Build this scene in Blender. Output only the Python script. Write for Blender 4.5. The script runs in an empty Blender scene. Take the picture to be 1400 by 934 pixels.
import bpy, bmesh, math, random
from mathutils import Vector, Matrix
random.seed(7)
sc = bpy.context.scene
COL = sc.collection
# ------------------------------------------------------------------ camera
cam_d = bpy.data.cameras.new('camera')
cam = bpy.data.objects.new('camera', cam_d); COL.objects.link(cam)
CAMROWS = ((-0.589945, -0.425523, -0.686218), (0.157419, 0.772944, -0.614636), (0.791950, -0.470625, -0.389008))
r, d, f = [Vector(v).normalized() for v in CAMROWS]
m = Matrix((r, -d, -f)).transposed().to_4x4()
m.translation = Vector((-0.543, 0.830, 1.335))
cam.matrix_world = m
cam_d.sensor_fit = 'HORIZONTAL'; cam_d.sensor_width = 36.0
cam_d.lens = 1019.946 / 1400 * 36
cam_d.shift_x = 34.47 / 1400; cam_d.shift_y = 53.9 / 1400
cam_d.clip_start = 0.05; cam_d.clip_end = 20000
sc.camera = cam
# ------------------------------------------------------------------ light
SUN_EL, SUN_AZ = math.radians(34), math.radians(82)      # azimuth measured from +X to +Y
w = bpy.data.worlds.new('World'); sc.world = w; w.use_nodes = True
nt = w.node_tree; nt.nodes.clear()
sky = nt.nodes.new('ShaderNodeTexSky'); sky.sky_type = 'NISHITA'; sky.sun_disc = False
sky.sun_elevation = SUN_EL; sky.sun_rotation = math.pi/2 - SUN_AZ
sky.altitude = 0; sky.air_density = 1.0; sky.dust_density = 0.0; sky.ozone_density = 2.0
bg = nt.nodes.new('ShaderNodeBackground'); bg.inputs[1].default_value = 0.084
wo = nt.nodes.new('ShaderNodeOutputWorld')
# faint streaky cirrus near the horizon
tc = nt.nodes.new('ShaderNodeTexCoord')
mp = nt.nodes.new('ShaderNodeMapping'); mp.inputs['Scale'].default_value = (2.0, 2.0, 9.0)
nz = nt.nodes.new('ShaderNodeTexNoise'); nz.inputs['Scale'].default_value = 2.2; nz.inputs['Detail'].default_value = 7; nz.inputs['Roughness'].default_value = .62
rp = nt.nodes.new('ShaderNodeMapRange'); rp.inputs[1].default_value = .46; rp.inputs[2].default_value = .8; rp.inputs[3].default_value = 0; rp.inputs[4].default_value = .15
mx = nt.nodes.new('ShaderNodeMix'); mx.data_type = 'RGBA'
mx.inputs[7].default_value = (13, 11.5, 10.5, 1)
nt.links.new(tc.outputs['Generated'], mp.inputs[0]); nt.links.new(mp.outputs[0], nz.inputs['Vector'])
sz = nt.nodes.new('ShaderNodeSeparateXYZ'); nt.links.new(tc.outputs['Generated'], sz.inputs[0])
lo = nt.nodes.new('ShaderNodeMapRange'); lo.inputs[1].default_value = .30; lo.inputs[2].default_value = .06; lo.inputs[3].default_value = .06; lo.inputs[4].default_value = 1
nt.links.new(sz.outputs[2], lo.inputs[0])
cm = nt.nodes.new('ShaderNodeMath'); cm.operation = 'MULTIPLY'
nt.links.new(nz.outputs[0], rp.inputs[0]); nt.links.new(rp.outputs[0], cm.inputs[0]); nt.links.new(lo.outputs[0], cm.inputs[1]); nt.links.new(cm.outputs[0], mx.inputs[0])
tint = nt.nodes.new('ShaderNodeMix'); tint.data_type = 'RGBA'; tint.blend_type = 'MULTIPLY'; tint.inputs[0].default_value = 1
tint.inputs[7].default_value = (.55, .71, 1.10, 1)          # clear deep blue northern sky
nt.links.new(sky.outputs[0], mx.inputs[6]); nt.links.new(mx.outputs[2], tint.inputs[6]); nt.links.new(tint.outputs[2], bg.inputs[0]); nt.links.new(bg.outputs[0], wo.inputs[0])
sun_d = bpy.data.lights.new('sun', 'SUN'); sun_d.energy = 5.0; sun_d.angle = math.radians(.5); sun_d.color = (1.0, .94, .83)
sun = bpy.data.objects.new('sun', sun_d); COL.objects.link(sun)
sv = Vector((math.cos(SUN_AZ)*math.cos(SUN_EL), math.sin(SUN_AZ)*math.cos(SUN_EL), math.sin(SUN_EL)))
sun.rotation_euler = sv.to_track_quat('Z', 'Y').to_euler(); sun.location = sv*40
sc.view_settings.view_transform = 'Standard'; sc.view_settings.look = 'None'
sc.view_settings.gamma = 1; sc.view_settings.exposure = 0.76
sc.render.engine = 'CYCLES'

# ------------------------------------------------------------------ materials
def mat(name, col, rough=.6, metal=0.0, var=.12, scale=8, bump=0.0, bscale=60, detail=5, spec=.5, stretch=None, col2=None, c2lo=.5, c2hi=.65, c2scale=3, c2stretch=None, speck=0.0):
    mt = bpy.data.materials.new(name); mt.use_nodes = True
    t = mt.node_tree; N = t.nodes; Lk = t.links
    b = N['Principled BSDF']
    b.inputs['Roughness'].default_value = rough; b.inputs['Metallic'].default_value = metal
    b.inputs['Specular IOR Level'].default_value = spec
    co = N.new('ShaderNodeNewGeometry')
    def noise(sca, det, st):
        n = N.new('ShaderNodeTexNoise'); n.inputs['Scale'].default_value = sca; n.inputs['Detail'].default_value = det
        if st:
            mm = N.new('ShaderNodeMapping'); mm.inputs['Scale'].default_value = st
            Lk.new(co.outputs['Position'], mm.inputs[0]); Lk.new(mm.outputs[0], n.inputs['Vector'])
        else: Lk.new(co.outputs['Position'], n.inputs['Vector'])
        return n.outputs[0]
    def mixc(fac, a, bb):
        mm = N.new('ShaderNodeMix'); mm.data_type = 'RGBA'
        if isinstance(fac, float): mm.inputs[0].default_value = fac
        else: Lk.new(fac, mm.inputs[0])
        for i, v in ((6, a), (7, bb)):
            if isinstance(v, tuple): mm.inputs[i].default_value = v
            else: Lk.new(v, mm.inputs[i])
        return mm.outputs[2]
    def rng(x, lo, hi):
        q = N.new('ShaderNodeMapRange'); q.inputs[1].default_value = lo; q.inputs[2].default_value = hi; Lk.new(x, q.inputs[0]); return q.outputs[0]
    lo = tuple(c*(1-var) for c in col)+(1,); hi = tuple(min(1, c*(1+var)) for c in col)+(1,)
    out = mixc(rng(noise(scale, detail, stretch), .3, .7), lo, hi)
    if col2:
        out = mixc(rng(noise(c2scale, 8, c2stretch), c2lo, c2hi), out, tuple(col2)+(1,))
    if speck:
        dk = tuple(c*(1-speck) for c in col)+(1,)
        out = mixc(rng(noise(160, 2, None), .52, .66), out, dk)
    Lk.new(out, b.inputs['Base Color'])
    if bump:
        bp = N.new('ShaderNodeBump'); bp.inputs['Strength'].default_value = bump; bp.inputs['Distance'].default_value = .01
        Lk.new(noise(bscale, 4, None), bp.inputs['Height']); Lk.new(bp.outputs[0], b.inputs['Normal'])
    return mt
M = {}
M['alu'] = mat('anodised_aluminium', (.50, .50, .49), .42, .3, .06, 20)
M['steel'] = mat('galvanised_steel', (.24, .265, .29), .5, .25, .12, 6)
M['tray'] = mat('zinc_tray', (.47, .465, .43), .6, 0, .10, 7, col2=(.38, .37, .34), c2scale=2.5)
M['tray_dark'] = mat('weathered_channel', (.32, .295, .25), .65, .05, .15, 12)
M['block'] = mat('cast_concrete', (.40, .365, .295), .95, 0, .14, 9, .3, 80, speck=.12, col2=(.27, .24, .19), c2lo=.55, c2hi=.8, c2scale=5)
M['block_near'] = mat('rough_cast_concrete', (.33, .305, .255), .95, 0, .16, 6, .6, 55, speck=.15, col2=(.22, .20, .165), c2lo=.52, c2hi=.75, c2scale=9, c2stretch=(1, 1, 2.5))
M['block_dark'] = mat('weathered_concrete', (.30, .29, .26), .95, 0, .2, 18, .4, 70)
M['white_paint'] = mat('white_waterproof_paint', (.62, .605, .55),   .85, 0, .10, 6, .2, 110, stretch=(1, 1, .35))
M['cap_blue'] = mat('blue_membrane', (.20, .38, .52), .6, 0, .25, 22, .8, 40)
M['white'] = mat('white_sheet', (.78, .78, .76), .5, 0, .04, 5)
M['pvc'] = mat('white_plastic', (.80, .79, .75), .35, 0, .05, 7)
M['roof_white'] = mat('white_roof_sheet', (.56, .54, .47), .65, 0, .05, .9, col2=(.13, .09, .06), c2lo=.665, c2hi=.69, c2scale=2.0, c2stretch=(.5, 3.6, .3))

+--

▸ **Requirement**:
Select and copy each line from the data that includes the word "scene".

▸ **Reply**:
Build this scene in Blender. Output only the Python script. Write for Blender 4.5. The script runs in an empty Blender scene. Take the picture to be 1400 by 934 pixels.
sc = bpy.context.scene